### Data segment ###

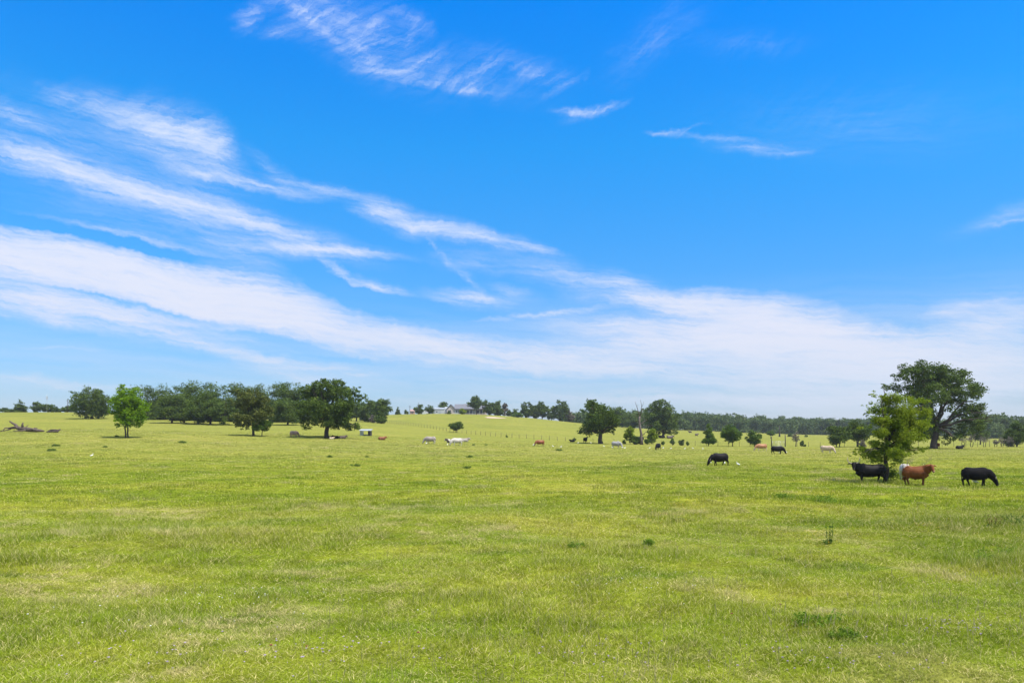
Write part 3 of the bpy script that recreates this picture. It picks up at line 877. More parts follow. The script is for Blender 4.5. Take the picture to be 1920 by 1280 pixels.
def gen_tree(name, label, px, base_y, top_y, wpx, D=None, lm='oak_cool', kind='oak', low=0.22, n_leaf=None, group=None, cat='tree', trunk_r=None, size=None, tone=None, bm_='bark', lean=0.0, stems=((0, 0, 0),)):
    _tree_no[0] += 1
    rg = np.random.default_rng(_tree_no[0] * 13 + 5)
    p = at(px, base_y) if D is None else place(px, D)
    D = p.y; m = D / F
    h = EYE + (HZ - top_y) * m - p.z; wd = wpx * m
    size = size or max(0.16, 0.95 * m + 0.055)
    bl = gen_crown(h, wd, rg, kind, low)
    if lean: bl = [(x + lean * z, y, z, a, b_, c) for x, y, z, a, b_, c in bl]
    if n_leaf is None:
        n_leaf = int(min(12000, max(300, 3.4 * (wd * h * (1 - low)) * 3.1 / (size * size * 1.2))))
    me, C = leaves('crown', bl, n_leaf, size, rg, 0.8, 9, 0.47, 0.5)
    r_ = trunk_r or max(0.06, 0.028 * h)
    pick = rg.permutation(len(bl))[:6]
    tm = trunk_mesh(r_, (0.02 * h + lean * h * low, 0, h * (low + 0.08)), [bl[i][:3] for i in pick], rg, stems, twig=0.08)
    return tree_things(name, label, cat, group, p, me, tm, lm, bm_)


# --- trees that carry the picture, traced lobe by lobe
traced_tree('oak_tree', 'tallest spreading domed oak, standing behind the feathery young tree', (1750, 842), 156, 4.571, (1500, 660),
            [(1000, 150, 80), (900, 175, 65), (845, 210, 42), (1150, 170, 70), (1250, 190, 80), (1350, 190, 60), (1390, 270, 75), (1250, 290, 95), (1110, 270, 90), (985, 265, 60),
             (970, 350, 70), (1080, 370, 75), (1170, 420, 60), (1490, 330, 58), (1430, 385, 70), (1525, 390, 42), (1545, 500, 66), (1450, 500, 66), (1560, 590, 52), (1470, 590, 60),
             (1350, 450, 62), (1280, 400, 60), (1400, 700, 46), (1110, 640, 70), (1180, 700, 70), (1270, 745, 45), (1050, 560, 75), (1040, 470, 75), (755, 300, 34), (800, 290, 34), (870, 330, 50),
             (722, 310, 20), (1320, 560, 36), (1360, 660, 34), (1050, 690, 60), (1500, 650, 40), (1000, 620, 70), (920, 380, 40), (1330, 340, 70), (1180, 250, 80), (1595, 480, 26), (1600, 560, 26), (1480, 650, 46), (1540, 640, 40), (1430, 620, 44), (1400, 540, 46), (1350, 620, 30), (1230, 500, 44)],
            'oak', 40000, 0.20, (1165, 640), 0.62, 0.85, None, 'tree', 3, sub=13, extra=1, lim_n=4,
            limbs=[(1000, 250), (1100, 400), (1180, 250), (1290, 300), (1350, 250), (1430, 420), (1480, 520), (1540, 600), (1400, 700), (1270, 740), (860, 320), (1050, 560)])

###

• **Written task**:
Go through the data above and find the lines with the word "that". Copy each of those lines.

• **The output**:
Write part 3 of the bpy script that recreates this picture. It picks up at line 877. More parts follow. The script is for Blender 4.5. Take the picture to be 1920 by 1280 pixels.
# --- trees that carry the picture, traced lobe by lobe